We do what we do because we think it is the best choice for the moment, or the one that will get us what we want, or the one that agrees with our self-image. Sometimes we don’t choose, which is itself a choice. Sometimes we do things simply so we won’t be challenged, or won’t put ourselves in a position to fail. We make choices in order to avoid consequences that we don’t want to deal with, and then later we’ll justify the choice by saying, “I had no choice.”
But we also do things because our sense of ethics, of right action, compels us. A parent with three children doesn’t just up and quit a job she hates, because she has a sense of responsibility. She’s decided that what she wants to do is to be a good provider and do the best she can. This doesn’t mean it’s the only choice; it means it’s the only choice that allows living with the principles and ethics that guide her life. She might complain, bitch and moan, but if someone came along and said, “Hey, we’ll take your kids off your hands – go live a happy life with lots of stuff,” you would see her bristle. “Hell no!”
We decide how we will live based on our ethics, our sense of self, our expectations – and a host of other factors. But when we do something, it’s we who have made the choice. (Even as we say, “But, I don’t want to do this…I have no choice…”) Our choices are what give the framework to our lives. The most important aspect of this is that we have to be willing to live with and be responsible for our choices.
So now I can see that the speaker back then had definitely expressed a truth. But only one truth. Because then I asked the question, “Does a woman sitting with three dying children in a refugee camp out in the desert have a choice? Is she doing what she wants?” One would tend to doubt it, and so the idea of universal free choice gets called into question, because choice involves living in circumstances which afford you the freedom to make choices.

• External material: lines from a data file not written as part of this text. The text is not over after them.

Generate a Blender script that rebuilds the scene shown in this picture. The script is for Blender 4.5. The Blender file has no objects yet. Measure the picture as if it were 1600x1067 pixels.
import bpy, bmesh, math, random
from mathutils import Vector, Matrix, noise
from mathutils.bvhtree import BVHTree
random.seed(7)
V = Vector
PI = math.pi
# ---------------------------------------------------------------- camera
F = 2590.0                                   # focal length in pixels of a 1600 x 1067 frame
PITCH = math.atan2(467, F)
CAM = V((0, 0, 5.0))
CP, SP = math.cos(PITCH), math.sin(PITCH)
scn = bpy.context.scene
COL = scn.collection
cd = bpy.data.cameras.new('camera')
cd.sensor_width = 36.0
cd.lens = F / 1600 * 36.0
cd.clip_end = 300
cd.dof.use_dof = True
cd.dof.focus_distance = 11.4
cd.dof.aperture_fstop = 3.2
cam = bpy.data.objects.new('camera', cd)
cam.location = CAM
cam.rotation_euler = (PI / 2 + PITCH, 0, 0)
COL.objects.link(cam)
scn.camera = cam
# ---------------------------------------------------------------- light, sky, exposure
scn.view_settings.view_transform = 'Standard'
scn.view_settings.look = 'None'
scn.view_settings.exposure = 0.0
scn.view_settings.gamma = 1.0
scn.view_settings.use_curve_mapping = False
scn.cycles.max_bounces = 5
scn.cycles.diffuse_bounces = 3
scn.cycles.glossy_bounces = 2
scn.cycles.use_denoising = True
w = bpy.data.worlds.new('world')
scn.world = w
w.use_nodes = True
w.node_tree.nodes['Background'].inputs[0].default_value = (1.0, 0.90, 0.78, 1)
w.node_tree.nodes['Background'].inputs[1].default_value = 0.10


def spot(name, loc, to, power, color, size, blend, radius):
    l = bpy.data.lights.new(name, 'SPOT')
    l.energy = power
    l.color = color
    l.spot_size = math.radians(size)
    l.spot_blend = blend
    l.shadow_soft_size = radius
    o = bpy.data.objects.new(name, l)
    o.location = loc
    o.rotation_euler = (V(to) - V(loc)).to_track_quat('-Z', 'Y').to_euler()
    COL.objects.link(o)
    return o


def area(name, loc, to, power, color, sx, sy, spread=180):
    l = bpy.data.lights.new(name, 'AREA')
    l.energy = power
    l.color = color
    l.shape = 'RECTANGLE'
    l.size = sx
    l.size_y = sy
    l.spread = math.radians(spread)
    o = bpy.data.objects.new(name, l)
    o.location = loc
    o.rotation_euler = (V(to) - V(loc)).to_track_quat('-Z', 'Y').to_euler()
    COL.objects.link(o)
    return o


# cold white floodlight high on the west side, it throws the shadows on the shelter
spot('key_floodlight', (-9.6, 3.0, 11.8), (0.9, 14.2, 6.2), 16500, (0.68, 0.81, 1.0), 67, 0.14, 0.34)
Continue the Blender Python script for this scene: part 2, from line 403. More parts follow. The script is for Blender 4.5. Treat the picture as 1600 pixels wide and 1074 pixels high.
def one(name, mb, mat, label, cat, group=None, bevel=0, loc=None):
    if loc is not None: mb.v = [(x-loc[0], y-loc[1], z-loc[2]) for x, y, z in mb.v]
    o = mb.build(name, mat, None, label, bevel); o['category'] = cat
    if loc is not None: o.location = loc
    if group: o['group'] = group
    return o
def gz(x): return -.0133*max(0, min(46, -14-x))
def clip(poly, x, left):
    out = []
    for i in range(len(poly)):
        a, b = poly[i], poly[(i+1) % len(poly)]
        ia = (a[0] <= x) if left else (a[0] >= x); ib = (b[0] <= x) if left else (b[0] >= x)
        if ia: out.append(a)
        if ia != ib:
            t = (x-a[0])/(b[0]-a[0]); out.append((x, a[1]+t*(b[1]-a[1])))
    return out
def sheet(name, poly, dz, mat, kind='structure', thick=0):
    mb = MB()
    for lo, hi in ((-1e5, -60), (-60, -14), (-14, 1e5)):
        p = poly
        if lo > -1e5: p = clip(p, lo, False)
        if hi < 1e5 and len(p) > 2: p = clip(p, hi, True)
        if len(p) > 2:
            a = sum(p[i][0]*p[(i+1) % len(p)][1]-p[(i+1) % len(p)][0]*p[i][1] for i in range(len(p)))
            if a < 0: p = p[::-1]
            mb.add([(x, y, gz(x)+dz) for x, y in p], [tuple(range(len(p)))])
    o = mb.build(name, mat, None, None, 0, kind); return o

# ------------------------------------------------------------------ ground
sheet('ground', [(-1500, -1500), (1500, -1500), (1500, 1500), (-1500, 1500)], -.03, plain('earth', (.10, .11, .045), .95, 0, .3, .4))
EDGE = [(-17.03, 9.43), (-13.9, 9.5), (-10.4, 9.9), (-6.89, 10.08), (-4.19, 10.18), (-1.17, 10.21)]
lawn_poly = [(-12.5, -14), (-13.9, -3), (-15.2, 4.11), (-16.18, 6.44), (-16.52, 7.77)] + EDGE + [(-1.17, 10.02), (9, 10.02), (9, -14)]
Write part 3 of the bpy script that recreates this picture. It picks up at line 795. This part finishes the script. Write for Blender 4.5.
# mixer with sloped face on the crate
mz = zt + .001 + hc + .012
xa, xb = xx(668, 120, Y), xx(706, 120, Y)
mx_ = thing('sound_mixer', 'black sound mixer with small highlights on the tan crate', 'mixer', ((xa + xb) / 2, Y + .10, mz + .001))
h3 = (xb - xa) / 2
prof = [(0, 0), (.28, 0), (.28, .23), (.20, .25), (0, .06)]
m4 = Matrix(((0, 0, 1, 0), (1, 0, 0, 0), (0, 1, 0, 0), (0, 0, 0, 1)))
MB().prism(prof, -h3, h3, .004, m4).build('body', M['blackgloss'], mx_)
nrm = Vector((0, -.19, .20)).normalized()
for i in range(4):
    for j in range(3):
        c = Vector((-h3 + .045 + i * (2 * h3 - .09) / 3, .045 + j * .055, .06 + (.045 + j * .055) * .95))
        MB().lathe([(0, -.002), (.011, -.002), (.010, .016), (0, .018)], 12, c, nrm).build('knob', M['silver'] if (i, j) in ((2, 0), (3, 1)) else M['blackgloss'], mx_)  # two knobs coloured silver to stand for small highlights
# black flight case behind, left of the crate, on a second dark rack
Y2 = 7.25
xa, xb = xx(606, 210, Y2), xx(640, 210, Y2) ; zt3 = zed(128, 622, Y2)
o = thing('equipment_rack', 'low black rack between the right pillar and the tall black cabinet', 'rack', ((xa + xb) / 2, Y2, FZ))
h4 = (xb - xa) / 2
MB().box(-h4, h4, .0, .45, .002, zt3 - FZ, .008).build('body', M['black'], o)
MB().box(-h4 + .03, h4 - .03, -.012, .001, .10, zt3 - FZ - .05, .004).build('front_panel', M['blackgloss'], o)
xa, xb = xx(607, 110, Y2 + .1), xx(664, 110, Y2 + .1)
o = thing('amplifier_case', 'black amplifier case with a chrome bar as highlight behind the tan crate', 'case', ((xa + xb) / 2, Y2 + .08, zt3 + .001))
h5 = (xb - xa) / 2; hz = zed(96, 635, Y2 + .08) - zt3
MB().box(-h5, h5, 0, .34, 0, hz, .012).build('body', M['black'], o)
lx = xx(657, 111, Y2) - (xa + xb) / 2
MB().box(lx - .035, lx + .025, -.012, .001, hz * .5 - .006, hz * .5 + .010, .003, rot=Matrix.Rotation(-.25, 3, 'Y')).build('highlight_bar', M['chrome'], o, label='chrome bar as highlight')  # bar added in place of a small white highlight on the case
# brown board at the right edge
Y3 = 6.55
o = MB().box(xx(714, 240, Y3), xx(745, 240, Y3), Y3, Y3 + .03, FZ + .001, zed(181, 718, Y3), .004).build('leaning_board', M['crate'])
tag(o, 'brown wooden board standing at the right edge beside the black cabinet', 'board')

And when I started to think about the freedom to choose, I realized that what people in the United States (or perhaps the developed world) consider freedom of choice is actually very tightly regulated. Sure, people have many things to choose from. Just go to a supermarket and walk to the shampoos – an overkill of choices. But do we get to choose whom to vote for? Actually, not really. We only get to choose between the choices someone else decides for us. We get to choose the evil of two lessers.
The more I started to think about the idea of choices, and freedom, the more it came down to this: The only choice over which we all have complete control is our decision to be conscious. This is the most important and life-affirming choice there is. For once I am conscious, the choices I make regarding any other issue are obvious. Once you are conscious, you can never avoid responsibility – no one who is conscious would ever want to avoid responsibility, because that means one is not fully conscious. If you are fully conscious, whatever choices you do make, you do them with the knowledge that the consequences are your responsibility, and you accept them.
We live in a world in which most choices are so irrelevant to the core of our lives that it’s okay for us to make them. But when it gets down to real choice – the only truly significant one is this: Will I be conscious? Will I wake up to the truth? Will I live my life facing everything rather than avoiding? Will I be responsible for what my consciousness dictates I do, or will I just go back to sleep?
Am I awake, fully conscious? At times. But it is a full time job, and I often don’t make it. I hear myself say things that are just automatic, or unnecessary. I find myself doing something that actually has no significance or importance, just because it’s something to do. But as I work at being more awake, more alive, more conscious on a daily basis, I realize that being conscious is the only real job I have – the rest is just commentary.
Enjoy your day!
Here! Here!
Choices. I love this topic. I have made some good ones and some bad ones, made them based on what options I thought were available to me at the time and where my head was at. I take responsibility for my choices, try to understand why I made them (hindsight is 20/20 vision) and am always trying to make better and better choices. We can never know about the road not traveled but often when we make a bad choice we can make a course correction.